The authorities have recorded a clear finding of fact that the assessee had indulged in a dubious share transaction meant to account for the undisclosed income in the garb of long term capital gain. While so observing, the authorities held that the assessee had not tendered cogent evidence to explain as to how the shares in an unknown company worth Rs. 5 had jumped to Rs. 485 in no time. The Income Tax Appellate Tribunal held that the fantastic sale price was not at all possible as there was no economic or financial basis as to how a share worth Rs. 5 of a little known company would jump from Rs. 5 to Rs. 485.

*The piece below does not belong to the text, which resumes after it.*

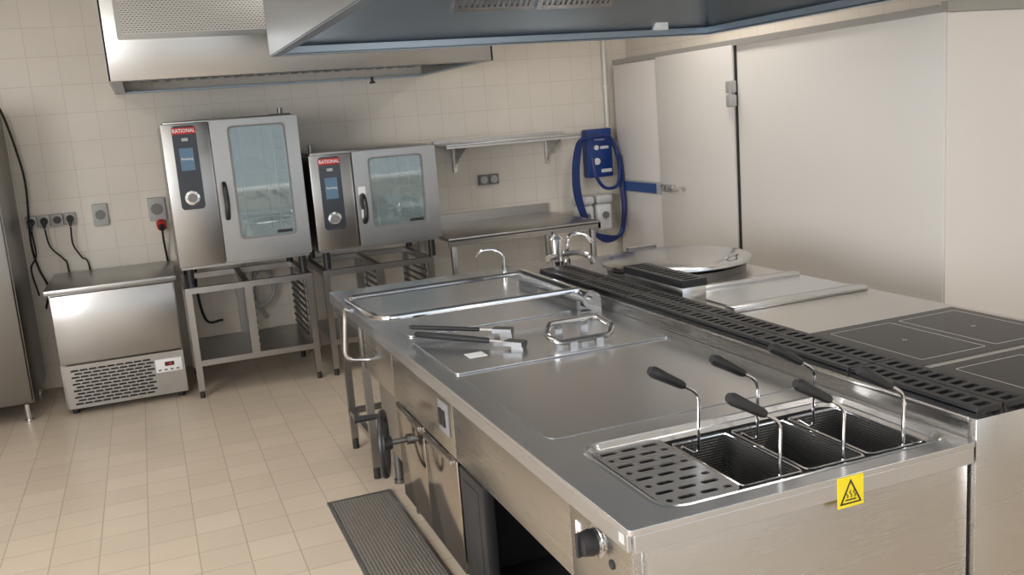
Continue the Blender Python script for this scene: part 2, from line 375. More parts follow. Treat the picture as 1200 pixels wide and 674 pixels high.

The findings recorded by the authorities are pure findings of facts based on a proper appreciation of the material on record. While recording the said findings, the authorities have followed the tests laid down by the Honorable Supreme Court and this Court in several decisions. The findings do not give rise to any substantial question of law. The judgments ((2010) 328 ITR 656 (Bom) (CIT v. Jamnadevi Agrawal), (1957) 31 ITR 294 (Bombay) (Puranmal Radhakishan v. CIT), (1970) 77 ITR 253 (SC) (Raja Bahadur v. CIT) and (2015) 235 Taxman 1 (Bom) (CIT v. Smt.Datta M. Shah) and relied on by the learned counsel for the assessee are distinguishable on facts and cannot be applied to the case in hand.

Since no substantial question of law arises in this appeal, the appeal is dismissed with no order as to costs.